If salaries are a poor measure of worth, reviews at work can loom like a public examination of your soul. I have seen various tactics where the two discussions are split. The 'number' is given first so that an open discussion can be had. It is given last because the discussion is more important than the number. It is given at a wildly different time to the chat so that it doesn't dominate either way. It tends to dominate since it is such a clear signal of what the bottom line impression is.
I agree with the principle that if you discover anything that comes as a big surprise in an annual review, the relationship is dysfunctional. If a manager is relying on sitting down with a bunch of data to examine how someone has performed, the relationship is dysfunctional. The only form of feedback that I think we take kindly to is from someone we trust. Trust comes from a belief that someone has a good understanding of what you are doing, what you are trying to achieve and why you are doing what you are doing. Many of these things are ridiculously hard to communicate. The person who has best articulated this for me is Virginia Postrel. Which is why I call the heart of the problem the Postrel Problem.
The last century has seen the magic of the industrial revolution. Through division of skills and the introduction of machines, productivity has exploded and much of the world has been ripped from poverty. The last three decades in China are nothing short of miraculous. Many of the gains come from cutting out inefficiencies and standardising. If things are standardised they are easily communicable. Once you can do something well, you can roll it out. You can use a cookie cutter approach. Decisions can slowly but surely be made further and further away from the customer.
Except they can't. At some point we get beyond the stuff we have to do, and to the stuff we want to do.
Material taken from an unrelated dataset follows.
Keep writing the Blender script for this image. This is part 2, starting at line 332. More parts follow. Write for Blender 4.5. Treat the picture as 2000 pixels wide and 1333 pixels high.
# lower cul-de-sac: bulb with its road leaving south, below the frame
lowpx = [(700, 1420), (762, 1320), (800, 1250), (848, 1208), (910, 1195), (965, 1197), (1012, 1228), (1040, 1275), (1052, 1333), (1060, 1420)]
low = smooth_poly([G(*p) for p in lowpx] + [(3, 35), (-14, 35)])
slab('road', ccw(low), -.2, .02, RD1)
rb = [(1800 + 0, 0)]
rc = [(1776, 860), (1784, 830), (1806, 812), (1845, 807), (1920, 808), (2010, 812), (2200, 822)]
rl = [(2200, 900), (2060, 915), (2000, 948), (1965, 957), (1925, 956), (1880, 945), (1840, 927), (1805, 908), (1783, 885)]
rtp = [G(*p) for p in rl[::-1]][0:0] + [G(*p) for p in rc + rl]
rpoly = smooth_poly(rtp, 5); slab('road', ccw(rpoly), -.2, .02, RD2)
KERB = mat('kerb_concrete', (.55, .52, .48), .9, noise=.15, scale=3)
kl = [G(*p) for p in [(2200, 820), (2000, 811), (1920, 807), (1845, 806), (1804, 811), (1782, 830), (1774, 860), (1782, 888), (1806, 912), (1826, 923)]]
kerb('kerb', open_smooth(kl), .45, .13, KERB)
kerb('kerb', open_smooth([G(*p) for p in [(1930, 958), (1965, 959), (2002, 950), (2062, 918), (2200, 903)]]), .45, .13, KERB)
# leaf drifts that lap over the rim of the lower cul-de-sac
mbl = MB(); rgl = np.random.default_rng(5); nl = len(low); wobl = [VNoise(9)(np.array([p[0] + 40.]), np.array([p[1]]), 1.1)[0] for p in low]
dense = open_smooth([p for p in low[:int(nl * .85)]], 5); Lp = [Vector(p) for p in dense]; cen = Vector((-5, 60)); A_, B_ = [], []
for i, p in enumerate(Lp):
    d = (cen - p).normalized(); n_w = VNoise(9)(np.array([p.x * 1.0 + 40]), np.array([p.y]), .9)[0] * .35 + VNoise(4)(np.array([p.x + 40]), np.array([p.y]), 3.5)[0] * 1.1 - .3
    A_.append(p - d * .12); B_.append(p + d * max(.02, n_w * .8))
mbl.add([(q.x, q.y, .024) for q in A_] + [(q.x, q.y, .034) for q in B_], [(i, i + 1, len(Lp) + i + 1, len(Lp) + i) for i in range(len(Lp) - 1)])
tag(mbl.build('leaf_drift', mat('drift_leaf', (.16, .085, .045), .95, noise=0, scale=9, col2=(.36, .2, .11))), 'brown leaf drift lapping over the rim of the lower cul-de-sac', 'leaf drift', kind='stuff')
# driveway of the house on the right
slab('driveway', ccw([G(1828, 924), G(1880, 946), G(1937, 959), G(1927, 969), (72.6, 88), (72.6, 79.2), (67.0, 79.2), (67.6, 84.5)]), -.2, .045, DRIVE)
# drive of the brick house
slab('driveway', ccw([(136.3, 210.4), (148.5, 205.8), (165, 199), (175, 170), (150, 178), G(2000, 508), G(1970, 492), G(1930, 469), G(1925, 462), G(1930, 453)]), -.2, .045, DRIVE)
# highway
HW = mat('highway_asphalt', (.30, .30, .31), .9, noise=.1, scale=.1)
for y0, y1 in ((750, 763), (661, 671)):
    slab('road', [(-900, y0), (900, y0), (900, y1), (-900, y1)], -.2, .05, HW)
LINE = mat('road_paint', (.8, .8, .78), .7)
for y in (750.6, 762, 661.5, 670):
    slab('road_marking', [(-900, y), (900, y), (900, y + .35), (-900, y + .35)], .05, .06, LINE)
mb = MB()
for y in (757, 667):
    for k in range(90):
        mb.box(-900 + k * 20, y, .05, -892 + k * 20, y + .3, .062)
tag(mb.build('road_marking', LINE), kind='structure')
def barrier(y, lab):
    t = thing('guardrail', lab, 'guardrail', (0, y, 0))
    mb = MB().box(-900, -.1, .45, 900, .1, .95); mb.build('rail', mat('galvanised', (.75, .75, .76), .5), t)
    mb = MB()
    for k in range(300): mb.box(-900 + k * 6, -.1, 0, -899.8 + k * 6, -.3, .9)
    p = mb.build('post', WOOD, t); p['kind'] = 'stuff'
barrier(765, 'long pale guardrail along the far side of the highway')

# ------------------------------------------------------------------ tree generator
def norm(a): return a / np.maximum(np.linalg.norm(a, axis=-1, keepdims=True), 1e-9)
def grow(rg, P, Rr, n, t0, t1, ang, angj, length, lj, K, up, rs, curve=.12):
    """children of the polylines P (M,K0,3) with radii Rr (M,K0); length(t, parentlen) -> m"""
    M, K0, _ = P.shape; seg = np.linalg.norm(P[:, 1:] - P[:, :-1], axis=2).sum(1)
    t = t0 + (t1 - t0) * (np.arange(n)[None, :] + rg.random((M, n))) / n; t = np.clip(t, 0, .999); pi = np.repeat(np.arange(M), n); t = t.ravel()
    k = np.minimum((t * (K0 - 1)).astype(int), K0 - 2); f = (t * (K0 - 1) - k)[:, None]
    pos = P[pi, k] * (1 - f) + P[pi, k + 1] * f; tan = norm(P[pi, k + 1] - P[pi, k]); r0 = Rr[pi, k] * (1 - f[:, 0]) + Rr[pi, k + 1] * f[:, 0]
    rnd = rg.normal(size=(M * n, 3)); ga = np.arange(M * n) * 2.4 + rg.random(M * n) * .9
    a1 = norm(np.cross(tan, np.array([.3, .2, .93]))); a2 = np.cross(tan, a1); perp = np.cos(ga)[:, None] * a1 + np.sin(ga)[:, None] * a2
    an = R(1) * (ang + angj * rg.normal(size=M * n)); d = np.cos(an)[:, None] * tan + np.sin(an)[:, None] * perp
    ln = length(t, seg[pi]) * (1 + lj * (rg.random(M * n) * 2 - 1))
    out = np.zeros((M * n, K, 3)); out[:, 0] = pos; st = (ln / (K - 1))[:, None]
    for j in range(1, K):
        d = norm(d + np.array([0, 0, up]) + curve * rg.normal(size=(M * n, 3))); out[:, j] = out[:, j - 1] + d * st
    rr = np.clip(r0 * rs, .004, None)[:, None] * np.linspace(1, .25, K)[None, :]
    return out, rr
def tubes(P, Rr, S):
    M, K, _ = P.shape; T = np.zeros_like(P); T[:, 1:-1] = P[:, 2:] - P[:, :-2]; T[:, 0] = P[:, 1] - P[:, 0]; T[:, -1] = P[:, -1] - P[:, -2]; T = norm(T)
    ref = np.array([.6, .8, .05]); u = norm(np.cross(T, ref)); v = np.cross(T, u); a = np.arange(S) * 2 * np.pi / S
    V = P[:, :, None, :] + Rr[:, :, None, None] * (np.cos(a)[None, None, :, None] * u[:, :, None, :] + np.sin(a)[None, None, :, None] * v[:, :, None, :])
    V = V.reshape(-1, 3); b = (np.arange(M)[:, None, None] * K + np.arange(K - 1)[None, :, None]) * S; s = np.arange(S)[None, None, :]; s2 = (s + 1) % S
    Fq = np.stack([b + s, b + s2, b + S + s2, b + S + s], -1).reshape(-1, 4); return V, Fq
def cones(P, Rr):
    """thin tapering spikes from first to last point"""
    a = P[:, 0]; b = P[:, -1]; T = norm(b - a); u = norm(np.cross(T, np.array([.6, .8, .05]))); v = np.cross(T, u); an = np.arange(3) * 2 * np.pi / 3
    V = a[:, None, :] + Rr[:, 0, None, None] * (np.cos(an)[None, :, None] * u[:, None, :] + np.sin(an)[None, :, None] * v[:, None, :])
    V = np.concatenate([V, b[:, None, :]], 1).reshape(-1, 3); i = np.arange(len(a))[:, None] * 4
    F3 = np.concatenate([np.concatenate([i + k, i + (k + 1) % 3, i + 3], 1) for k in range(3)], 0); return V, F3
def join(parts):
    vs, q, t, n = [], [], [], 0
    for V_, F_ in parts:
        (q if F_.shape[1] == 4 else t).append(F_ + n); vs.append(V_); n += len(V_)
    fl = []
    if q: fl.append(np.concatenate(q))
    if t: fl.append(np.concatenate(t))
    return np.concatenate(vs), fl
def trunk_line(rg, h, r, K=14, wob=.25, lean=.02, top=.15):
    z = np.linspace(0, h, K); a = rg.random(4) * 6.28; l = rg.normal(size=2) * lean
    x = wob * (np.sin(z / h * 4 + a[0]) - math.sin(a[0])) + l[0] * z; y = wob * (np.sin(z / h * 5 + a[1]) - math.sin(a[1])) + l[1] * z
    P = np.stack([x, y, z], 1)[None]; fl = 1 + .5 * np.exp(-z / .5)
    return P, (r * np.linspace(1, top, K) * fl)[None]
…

Jobs are not just jobs. They are an expression of personality. They give meaning. They are a source of relationships. They start conversations. This is the kind of stuff that can't be communicated through data or even written feedback. Sit down and try write just 100 words on the 10 most important people in your life and why that is the case. It is hard! It is ridiculously hard.
A lot of our knowledge is tacit. We don't even understand that we understand it. It comes through time, nuance, relationships, empathy, connecting and a web that can't be expressed except through experience. That is why Postrel argues convincingly that decisions should be pushed down not up. The role of a manager in a world they don't understand shouldn't be to try. The role should be to remove obstacles. To ask how they can stop getting in the way and how they can provide resources and perspective. Or they should just roll up their sleeves and work with people.
The reason reviews often end up being awful is because managers are typically busy. They don't work with people, people work for them. The best feedback comes from people you work with. It doesn't come in an annual review. It comes over time. It doesn't always come through words. And it certainly doesn't come in the form of a number.